Data block:
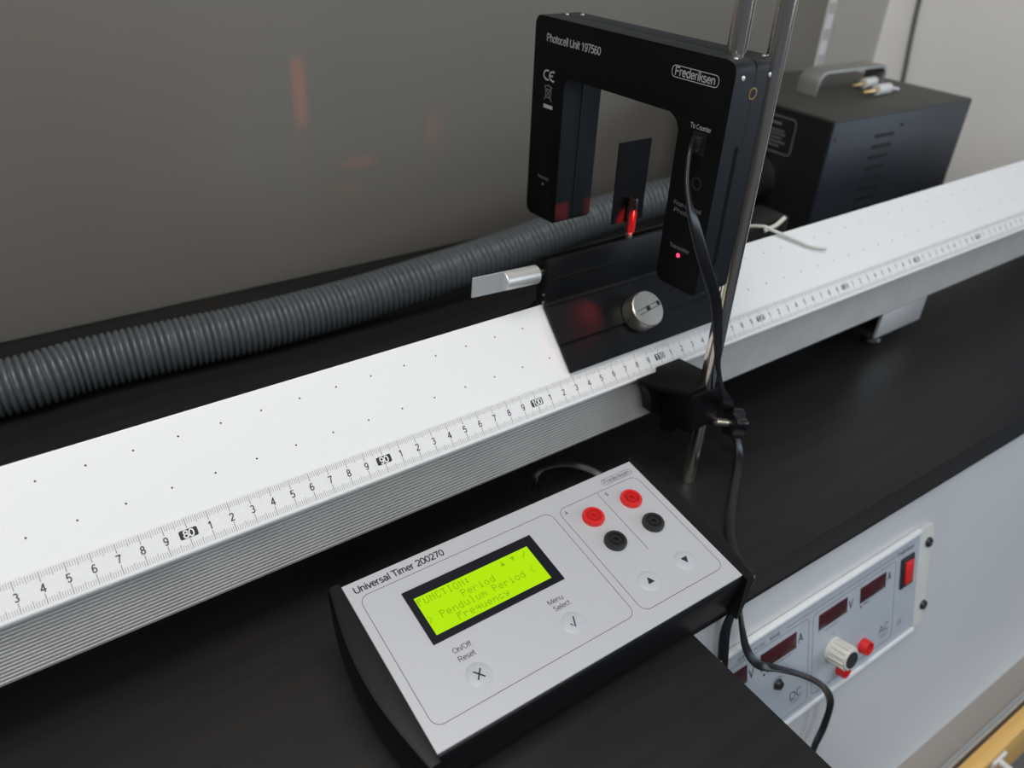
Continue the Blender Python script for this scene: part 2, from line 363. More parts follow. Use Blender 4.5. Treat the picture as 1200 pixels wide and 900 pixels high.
# ------------------------------------------------------------------ power supply in the service panel
ps = thing('power_supply', 'grey rack power supply with dark red displays set into the slanted panel', 'power supply', CON)
def P_(name, x0, x1, v0, v1, z0, z1, m, bev=0.0, parent=ps): return box(name, x0 / 1000, x1 / 1000, -v1 / 1000, -v0 / 1000, z0 / 1000, z1 / 1000, m, parent, bev / 1000)
def PT(x, v, z=0.0): return T(x / 1000, -v / 1000, z / 1000)
prism('mounting_flange', roundpoly([(-0.16, -0.121), (0.295, -0.121), (0.295, -0.031), (-0.16, -0.031)], 0.008), 0.0002, 0.0022, 'psflange', ps, bev=0.0004)
P_('faceplate', -150, 274.8, 33, 119, 2.2, 2.9, 'psface')
P_('rail', -150, 275, 30.6, 33.6, 0.5, 4.6, 'psrail', 0.6)
P_('rail', -150, 275, 118.6, 121.8, 0.5, 4.6, 'psrail', 0.6)
Z = 2.95
for nm, x0, x1, v0, v1 in (('a', 202.5, 233, 48.2, 61.0), ('b', 156, 187.3, 47.8, 60.2), ('c', 96.8, 132.3, 48.6, 61.4), ('d', 53, 83.8, 48.6, 62)):
    d = P_('display', x0, x1, v0, v1, 2.6, 3.4, 'display', 0.2)
    P_('display_rim', x0 - .5, x1 + .5, v1, v1 + .5, 2.6, 3.5, 'psface', 0, ps)
for ch, x, v in (('A', 235.2, 56.2), ('V', 189.6, 58.2), ('A', 134.6, 57.8), ('V', 85.8, 60)):
    text('unit_letter', ch, 0.0068, 'ink', ps, PT(x, v + 1.2, Z), bold=0.13)
text('mode_letters', 'AC', 0.0066, 'ink', ps, PT(228.5, 102, Z), bold=0.11, width=0.0135)
text('mode_letters', 'DC', 0.0066, 'ink', ps, PT(126.5, 104, Z), bold=0.11, width=0.0135)
for x in (229.5, 127.5):
    P_('fine_print', x, x + 11, 104.2 + (1 if x < 200 else 0), 104.7 + (1 if x < 200 else 0), 2.9, 2.96, 'inkgrey'); P_('fine_print', x + 1, x + 9, 106.2 + (1 if x < 200 else 0), 106.7 + (1 if x < 200 else 0), 2.9, 2.96, 'inkgrey')
text('conformity_mark', '\u0254\u0250', 0.0046, 'inkgrey', ps, PT(252.5, 106, Z))
text('title', 'SUPPLY AC/DC', 0.0029, 'inkgrey', ps, PT(75, 42.2, Z), bold=0.14, width=0.027)
text('title', '3630.00', 0.0029, 'inkgrey', ps, PT(105, 42.2, Z), bold=0.14)
text('brand', 'Frederiksen', 0.0035, 'inkgrey', ps, PT(246, 42.2, Z), bold=0.16, width=0.022)
outline('frame_line', rrect(0.1500, 0.2455, -0.1125, -0.0443), 0.004, 0.0004, 0.0029, 'inkgrey', ps)
outline('frame_line', rrect(0.0400, 0.1455, -0.1145, -0.0440), 0.004, 0.0004, 0.0029, 'inkgrey', ps)
P_('title_line', 122, 244, 40.3, 40.8, 2.9, 2.96, 'inkgrey')
for x, v in ((204, 64.5), (100.2, 66.2)):
    lathe('pinhole', [(0.0009, 0), (0.0009, 0.0004), (0, 0.0004)], 'ink', ps, 12, PT(x, v, 2.7)); P_('fine_print', x + 3, x + 9, v - 1.0, v + .2, 2.9, 2.96, 'inkgrey')
    P_('fine_print', x + 3, x + 27, v - 2.6, v - 2.1, 2.9, 2.96, 'inkgrey')
P_('fine_print', 163, 178, 63.8, 64.3, 2.9, 2.96, 'inkgrey')
# big ribbed knob
kb = lathe('knob', [(0.0094, 0), (0.0094, 0.0008), (0.0088, 0.0010), (0.0080, 0.0142), (0.0076, 0.0150), (0, 0.0150)], 'knobcream', ps, 40, PT(173.0, 85.0, 2.9))
lathe('cap', [(0.0062, 0), (0.0062, 0.0009), (0, 0.0009)], 'ink', kb, 28, T(0, 0, 0.0148))
for k in range(14):
    a = 2 * math.pi * k / 14; r = 0.0086
    box('ridge', -0.0006, 0.0006, -0.0005, 0.0005, 0.002, 0.0138, 'knobcream', kb, 0.0002, 1, local=Matrix.Rotation(a, 4, 'Z') @ T(r, 0, 0))
P_('pointer_line', 172.3, 172.8, 70.5, 72.8, 2.9, 2.96, 'inkgrey')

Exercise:
Transcribe the preceding listing in its entirety and with exact wording, leaving out pictures.

Written response:
Continue the Blender Python script for this scene: part 2, from line 363. More parts follow. Use Blender 4.5. Treat the picture as 1200 pixels wide and 900 pixels high.
# ------------------------------------------------------------------ power supply in the service panel
ps = thing('power_supply', 'grey rack power supply with dark red displays set into the slanted panel', 'power supply', CON)
def P_(name, x0, x1, v0, v1, z0, z1, m, bev=0.0, parent=ps): return box(name, x0 / 1000, x1 / 1000, -v1 / 1000, -v0 / 1000, z0 / 1000, z1 / 1000, m, parent, bev / 1000)
def PT(x, v, z=0.0): return T(x / 1000, -v / 1000, z / 1000)
prism('mounting_flange', roundpoly([(-0.16, -0.121), (0.295, -0.121), (0.295, -0.031), (-0.16, -0.031)], 0.008), 0.0002, 0.0022, 'psflange', ps, bev=0.0004)
P_('faceplate', -150, 274.8, 33, 119, 2.2, 2.9, 'psface')
P_('rail', -150, 275, 30.6, 33.6, 0.5, 4.6, 'psrail', 0.6)
P_('rail', -150, 275, 118.6, 121.8, 0.5, 4.6, 'psrail', 0.6)
Z = 2.95
for nm, x0, x1, v0, v1 in (('a', 202.5, 233, 48.2, 61.0), ('b', 156, 187.3, 47.8, 60.2), ('c', 96.8, 132.3, 48.6, 61.4), ('d', 53, 83.8, 48.6, 62)):
    d = P_('display', x0, x1, v0, v1, 2.6, 3.4, 'display', 0.2)
    P_('display_rim', x0 - .5, x1 + .5, v1, v1 + .5, 2.6, 3.5, 'psface', 0, ps)
for ch, x, v in (('A', 235.2, 56.2), ('V', 189.6, 58.2), ('A', 134.6, 57.8), ('V', 85.8, 60)):
    text('unit_letter', ch, 0.0068, 'ink', ps, PT(x, v + 1.2, Z), bold=0.13)
text('mode_letters', 'AC', 0.0066, 'ink', ps, PT(228.5, 102, Z), bold=0.11, width=0.0135)
text('mode_letters', 'DC', 0.0066, 'ink', ps, PT(126.5, 104, Z), bold=0.11, width=0.0135)
for x in (229.5, 127.5):
    P_('fine_print', x, x + 11, 104.2 + (1 if x < 200 else 0), 104.7 + (1 if x < 200 else 0), 2.9, 2.96, 'inkgrey'); P_('fine_print', x + 1, x + 9, 106.2 + (1 if x < 200 else 0), 106.7 + (1 if x < 200 else 0), 2.9, 2.96, 'inkgrey')
text('conformity_mark', '\u0254\u0250', 0.0046, 'inkgrey', ps, PT(252.5, 106, Z))
text('title', 'SUPPLY AC/DC', 0.0029, 'inkgrey', ps, PT(75, 42.2, Z), bold=0.14, width=0.027)
text('title', '3630.00', 0.0029, 'inkgrey', ps, PT(105, 42.2, Z), bold=0.14)
text('brand', 'Frederiksen', 0.0035, 'inkgrey', ps, PT(246, 42.2, Z), bold=0.16, width=0.022)
outline('frame_line', rrect(0.1500, 0.2455, -0.1125, -0.0443), 0.004, 0.0004, 0.0029, 'inkgrey', ps)
outline('frame_line', rrect(0.0400, 0.1455, -0.1145, -0.0440), 0.004, 0.0004, 0.0029, 'inkgrey', ps)
P_('title_line', 122, 244, 40.3, 40.8, 2.9, 2.96, 'inkgrey')
for x, v in ((204, 64.5), (100.2, 66.2)):
    lathe('pinhole', [(0.0009, 0), (0.0009, 0.0004), (0, 0.0004)], 'ink', ps, 12, PT(x, v, 2.7)); P_('fine_print', x + 3, x + 9, v - 1.0, v + .2, 2.9, 2.96, 'inkgrey')
    P_('fine_print', x + 3, x + 27, v - 2.6, v - 2.1, 2.9, 2.96, 'inkgrey')
P_('fine_print', 163, 178, 63.8, 64.3, 2.9, 2.96, 'inkgrey')
# big ribbed knob
kb = lathe('knob', [(0.0094, 0), (0.0094, 0.0008), (0.0088, 0.0010), (0.0080, 0.0142), (0.0076, 0.0150), (0, 0.0150)], 'knobcream', ps, 40, PT(173.0, 85.0, 2.9))
lathe('cap', [(0.0062, 0), (0.0062, 0.0009), (0, 0.0009)], 'ink', kb, 28, T(0, 0, 0.0148))
for k in range(14):
    a = 2 * math.pi * k / 14; r = 0.0086
    box('ridge', -0.0006, 0.0006, -0.0005, 0.0005, 0.002, 0.0138, 'knobcream', kb, 0.0002, 1, local=Matrix.Rotation(a, 4, 'Z') @ T(r, 0, 0))
P_('pointer_line', 172.3, 172.8, 70.5, 72.8, 2.9, 2.96, 'inkgrey')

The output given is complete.